- _WHAT TO WORK ON_
How does the data below read from its first line through the line containing "return pre[::-1] + out + post"? Print those lines exactly.

- _SUPPLIED MATERIAL_
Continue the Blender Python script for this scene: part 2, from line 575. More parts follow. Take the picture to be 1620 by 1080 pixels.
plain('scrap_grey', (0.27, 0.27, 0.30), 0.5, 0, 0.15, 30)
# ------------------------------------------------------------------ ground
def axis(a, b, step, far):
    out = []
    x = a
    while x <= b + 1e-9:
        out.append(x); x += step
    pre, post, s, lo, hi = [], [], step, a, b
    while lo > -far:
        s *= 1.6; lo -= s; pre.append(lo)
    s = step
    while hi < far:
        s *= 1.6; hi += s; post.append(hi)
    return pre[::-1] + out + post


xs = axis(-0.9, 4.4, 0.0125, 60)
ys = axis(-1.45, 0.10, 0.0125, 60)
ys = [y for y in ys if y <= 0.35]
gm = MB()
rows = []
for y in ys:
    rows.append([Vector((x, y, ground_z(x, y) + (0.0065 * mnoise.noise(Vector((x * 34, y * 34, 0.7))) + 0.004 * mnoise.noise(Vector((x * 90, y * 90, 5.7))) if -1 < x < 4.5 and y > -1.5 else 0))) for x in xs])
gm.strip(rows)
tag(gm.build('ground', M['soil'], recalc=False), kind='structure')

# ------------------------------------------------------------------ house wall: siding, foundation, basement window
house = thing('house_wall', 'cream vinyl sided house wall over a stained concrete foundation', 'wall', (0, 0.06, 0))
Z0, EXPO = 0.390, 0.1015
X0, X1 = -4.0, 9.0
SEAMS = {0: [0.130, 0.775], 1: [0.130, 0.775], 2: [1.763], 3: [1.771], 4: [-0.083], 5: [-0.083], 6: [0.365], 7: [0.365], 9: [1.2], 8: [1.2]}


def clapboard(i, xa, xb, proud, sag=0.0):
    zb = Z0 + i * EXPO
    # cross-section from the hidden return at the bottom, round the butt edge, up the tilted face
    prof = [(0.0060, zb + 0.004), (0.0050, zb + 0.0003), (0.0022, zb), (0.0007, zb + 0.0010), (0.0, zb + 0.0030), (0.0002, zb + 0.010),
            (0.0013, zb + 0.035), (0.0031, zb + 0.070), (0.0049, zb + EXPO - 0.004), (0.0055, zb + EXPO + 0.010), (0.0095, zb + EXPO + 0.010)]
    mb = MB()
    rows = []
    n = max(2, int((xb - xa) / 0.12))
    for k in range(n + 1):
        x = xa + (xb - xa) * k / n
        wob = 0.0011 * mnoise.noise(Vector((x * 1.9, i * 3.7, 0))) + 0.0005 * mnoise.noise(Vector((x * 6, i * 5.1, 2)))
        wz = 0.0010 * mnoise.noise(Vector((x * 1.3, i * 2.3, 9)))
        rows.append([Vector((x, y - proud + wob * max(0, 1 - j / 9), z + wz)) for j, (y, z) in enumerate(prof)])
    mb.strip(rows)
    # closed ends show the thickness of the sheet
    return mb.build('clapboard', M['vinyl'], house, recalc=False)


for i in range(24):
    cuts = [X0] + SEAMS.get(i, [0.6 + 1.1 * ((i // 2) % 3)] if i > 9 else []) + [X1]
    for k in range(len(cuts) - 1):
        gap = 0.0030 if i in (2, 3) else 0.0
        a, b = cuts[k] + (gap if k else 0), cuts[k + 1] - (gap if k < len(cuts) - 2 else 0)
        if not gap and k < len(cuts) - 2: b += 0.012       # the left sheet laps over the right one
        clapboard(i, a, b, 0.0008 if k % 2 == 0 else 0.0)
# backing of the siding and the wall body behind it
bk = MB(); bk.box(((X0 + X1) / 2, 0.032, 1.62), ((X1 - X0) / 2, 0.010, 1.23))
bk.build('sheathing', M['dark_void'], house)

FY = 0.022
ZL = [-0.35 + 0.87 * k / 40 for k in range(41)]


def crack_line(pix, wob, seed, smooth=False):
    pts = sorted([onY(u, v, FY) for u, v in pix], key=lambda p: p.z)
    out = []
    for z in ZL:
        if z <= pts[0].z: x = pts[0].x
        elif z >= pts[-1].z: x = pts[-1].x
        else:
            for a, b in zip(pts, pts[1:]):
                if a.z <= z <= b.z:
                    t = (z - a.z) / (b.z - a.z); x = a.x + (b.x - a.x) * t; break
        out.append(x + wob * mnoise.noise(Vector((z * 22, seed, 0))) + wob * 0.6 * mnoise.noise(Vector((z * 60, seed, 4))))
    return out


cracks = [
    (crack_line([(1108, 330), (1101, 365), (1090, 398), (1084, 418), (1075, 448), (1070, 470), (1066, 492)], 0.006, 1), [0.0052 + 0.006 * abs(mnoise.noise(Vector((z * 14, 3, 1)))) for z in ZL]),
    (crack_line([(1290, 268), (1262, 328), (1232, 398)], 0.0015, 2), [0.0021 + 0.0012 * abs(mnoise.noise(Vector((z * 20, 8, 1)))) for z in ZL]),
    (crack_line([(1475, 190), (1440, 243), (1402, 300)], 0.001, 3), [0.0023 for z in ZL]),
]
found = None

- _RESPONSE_
Continue the Blender Python script for this scene: part 2, from line 575. More parts follow. Take the picture to be 1620 by 1080 pixels.
plain('scrap_grey', (0.27, 0.27, 0.30), 0.5, 0, 0.15, 30)
# ------------------------------------------------------------------ ground
def axis(a, b, step, far):
    out = []
    x = a
    while x <= b + 1e-9:
        out.append(x); x += step
    pre, post, s, lo, hi = [], [], step, a, b
    while lo > -far:
        s *= 1.6; lo -= s; pre.append(lo)
    s = step
    while hi < far:
        s *= 1.6; hi += s; post.append(hi)
    return pre[::-1] + out + post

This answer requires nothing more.